• _Stated exercise_:
Reproduce precisely the lines between the start of the data below and the line with "PROTO.append((a, b, k))", both included.

• _Provided data_:
-.-.-
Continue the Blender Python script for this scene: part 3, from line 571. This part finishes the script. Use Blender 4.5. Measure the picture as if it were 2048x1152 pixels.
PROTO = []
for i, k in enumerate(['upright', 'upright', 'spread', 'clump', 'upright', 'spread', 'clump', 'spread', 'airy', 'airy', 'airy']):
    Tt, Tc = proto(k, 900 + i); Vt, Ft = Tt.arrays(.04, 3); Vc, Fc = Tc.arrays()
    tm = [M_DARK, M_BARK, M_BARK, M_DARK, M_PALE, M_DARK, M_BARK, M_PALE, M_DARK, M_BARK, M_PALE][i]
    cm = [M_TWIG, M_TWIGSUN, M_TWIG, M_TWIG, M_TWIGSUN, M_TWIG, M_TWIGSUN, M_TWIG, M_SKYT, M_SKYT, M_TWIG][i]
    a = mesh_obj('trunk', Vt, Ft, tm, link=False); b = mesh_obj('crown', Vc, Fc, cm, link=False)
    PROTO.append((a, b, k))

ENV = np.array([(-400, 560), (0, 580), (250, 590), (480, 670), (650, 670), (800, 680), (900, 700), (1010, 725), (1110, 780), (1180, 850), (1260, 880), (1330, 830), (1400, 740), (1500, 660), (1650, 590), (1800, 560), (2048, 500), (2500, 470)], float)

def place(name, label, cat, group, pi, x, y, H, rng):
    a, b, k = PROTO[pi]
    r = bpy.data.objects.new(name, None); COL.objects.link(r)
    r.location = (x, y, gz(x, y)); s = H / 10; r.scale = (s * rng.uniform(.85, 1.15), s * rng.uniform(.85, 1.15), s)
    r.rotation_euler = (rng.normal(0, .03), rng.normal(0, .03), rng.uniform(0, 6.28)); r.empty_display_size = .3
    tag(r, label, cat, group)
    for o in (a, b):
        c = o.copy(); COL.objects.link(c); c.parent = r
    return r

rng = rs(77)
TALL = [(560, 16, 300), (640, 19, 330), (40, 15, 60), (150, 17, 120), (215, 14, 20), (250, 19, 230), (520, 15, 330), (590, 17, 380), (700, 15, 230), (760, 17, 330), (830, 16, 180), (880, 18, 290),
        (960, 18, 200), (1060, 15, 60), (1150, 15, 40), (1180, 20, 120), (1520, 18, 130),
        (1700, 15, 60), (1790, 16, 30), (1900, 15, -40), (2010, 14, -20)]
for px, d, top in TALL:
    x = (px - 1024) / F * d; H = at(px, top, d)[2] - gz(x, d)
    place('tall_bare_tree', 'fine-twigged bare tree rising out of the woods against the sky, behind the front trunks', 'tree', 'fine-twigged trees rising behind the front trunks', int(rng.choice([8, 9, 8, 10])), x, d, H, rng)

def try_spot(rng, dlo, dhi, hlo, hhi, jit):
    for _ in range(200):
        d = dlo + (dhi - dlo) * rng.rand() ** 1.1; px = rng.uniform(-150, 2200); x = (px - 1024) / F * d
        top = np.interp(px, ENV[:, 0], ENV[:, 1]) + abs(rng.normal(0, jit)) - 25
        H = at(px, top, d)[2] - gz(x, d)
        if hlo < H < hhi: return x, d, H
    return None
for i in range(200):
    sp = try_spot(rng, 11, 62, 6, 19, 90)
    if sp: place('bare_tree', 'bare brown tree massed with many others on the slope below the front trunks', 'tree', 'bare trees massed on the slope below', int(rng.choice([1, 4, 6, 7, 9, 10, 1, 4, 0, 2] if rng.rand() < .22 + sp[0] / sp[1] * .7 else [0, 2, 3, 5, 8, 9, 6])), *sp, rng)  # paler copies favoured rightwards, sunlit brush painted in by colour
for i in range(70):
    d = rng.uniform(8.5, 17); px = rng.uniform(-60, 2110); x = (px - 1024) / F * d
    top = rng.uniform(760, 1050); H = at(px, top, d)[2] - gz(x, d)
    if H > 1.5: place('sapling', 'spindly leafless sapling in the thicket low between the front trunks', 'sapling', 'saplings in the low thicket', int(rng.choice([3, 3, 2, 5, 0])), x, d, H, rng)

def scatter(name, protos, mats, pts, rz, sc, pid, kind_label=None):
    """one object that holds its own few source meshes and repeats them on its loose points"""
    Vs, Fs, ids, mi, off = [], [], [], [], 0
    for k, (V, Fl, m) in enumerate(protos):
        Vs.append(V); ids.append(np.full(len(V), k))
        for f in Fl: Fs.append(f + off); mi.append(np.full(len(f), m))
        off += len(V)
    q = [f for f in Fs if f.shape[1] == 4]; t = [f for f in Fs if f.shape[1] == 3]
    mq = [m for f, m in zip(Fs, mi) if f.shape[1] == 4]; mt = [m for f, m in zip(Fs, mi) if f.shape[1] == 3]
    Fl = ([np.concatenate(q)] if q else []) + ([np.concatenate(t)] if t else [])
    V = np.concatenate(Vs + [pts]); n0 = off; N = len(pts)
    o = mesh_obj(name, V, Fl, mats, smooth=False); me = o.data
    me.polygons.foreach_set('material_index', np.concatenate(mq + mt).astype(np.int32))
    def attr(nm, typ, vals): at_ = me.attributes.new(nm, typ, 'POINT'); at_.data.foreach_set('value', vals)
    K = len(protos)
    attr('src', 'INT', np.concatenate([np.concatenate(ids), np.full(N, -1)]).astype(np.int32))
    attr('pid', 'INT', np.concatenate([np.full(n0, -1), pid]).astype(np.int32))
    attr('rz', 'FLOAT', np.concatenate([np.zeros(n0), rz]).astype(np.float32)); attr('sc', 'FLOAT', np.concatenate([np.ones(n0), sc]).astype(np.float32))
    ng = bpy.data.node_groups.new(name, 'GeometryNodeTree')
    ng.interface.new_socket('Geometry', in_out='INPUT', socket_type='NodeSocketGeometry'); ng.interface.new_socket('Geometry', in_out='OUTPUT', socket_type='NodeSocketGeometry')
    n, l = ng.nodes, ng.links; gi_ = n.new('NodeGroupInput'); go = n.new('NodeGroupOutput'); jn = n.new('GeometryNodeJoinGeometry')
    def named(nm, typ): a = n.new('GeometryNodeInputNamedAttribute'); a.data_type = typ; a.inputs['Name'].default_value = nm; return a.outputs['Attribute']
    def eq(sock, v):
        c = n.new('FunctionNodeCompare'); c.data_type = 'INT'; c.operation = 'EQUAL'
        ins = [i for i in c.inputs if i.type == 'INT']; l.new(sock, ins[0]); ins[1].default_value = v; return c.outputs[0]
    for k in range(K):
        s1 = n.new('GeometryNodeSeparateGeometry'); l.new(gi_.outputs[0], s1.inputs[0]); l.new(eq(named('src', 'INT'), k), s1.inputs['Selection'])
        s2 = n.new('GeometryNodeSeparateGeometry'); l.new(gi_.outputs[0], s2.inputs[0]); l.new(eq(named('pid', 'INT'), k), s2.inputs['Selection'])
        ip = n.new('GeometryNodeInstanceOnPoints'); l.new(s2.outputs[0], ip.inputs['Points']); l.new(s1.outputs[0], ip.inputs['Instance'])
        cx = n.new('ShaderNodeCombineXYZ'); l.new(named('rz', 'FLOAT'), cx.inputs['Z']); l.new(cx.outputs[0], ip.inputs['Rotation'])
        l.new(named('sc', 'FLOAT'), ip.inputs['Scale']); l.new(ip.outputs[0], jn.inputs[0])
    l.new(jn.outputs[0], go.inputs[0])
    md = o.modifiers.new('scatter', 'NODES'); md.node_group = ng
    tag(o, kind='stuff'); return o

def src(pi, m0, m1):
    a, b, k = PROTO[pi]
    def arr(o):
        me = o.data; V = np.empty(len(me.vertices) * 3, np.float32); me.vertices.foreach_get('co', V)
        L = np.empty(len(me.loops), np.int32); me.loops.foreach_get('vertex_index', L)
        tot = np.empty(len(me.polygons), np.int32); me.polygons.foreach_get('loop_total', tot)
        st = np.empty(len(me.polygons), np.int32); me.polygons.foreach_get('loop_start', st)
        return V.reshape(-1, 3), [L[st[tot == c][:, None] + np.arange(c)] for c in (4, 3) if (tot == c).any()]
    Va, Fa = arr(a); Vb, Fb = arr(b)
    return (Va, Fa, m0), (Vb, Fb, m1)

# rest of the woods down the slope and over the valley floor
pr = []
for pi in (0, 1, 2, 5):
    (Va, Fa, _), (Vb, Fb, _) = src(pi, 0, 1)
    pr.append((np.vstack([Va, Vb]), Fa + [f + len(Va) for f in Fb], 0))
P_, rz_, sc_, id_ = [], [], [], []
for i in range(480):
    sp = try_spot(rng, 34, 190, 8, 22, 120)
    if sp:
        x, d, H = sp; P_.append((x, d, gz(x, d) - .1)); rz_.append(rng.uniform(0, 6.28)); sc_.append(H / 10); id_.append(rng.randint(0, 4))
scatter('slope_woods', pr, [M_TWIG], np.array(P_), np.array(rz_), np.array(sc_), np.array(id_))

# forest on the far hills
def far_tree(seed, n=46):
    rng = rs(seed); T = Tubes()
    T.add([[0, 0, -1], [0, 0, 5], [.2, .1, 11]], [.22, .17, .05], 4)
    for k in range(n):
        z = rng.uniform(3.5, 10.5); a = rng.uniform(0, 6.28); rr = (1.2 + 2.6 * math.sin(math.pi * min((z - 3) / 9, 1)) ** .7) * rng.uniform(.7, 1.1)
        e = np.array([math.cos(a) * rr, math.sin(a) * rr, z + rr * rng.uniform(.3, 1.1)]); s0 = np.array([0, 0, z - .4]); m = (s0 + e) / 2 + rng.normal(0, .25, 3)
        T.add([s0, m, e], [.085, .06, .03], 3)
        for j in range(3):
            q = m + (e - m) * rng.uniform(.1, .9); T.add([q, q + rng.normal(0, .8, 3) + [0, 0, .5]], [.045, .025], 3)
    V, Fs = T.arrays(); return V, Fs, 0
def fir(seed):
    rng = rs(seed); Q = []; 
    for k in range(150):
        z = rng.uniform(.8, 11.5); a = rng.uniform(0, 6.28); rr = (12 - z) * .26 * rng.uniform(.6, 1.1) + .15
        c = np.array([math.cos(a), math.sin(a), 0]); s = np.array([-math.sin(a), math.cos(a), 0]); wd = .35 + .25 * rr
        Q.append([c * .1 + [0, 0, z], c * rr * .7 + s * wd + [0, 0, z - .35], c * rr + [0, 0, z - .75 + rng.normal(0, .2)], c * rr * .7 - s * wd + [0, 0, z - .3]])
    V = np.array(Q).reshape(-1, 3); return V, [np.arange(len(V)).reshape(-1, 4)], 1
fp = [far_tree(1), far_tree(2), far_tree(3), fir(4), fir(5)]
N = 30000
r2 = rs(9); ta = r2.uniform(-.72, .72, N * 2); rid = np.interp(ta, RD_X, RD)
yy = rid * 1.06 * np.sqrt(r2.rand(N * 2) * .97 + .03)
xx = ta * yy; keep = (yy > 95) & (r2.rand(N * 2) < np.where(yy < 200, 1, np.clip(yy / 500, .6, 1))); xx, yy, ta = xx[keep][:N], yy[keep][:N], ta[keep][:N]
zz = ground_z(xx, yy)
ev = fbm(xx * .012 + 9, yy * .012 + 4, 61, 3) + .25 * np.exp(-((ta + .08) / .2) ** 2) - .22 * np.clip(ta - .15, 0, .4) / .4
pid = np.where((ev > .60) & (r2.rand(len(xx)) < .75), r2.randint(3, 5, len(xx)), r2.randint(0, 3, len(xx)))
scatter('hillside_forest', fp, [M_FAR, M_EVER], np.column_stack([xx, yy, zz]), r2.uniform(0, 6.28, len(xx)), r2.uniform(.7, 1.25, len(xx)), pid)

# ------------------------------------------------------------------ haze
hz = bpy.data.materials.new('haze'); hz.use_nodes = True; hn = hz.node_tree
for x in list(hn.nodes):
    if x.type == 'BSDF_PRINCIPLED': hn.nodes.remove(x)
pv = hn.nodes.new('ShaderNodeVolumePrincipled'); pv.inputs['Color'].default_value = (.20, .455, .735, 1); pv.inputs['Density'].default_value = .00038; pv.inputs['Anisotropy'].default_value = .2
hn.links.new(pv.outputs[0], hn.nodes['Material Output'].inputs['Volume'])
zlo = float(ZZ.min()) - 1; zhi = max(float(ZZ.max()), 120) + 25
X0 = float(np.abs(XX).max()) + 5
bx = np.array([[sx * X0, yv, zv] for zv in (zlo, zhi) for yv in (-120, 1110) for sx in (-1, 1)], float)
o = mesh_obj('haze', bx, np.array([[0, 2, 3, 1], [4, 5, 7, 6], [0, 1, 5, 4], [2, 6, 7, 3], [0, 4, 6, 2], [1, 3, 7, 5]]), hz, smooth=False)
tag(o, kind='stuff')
-.-.-
• _Result below_:
Continue the Blender Python script for this scene: part 3, from line 571. This part finishes the script. Use Blender 4.5. Measure the picture as if it were 2048x1152 pixels.
PROTO = []
for i, k in enumerate(['upright', 'upright', 'spread', 'clump', 'upright', 'spread', 'clump', 'spread', 'airy', 'airy', 'airy']):
    Tt, Tc = proto(k, 900 + i); Vt, Ft = Tt.arrays(.04, 3); Vc, Fc = Tc.arrays()
    tm = [M_DARK, M_BARK, M_BARK, M_DARK, M_PALE, M_DARK, M_BARK, M_PALE, M_DARK, M_BARK, M_PALE][i]
    cm = [M_TWIG, M_TWIGSUN, M_TWIG, M_TWIG, M_TWIGSUN, M_TWIG, M_TWIGSUN, M_TWIG, M_SKYT, M_SKYT, M_TWIG][i]
    a = mesh_obj('trunk', Vt, Ft, tm, link=False); b = mesh_obj('crown', Vc, Fc, cm, link=False)
    PROTO.append((a, b, k))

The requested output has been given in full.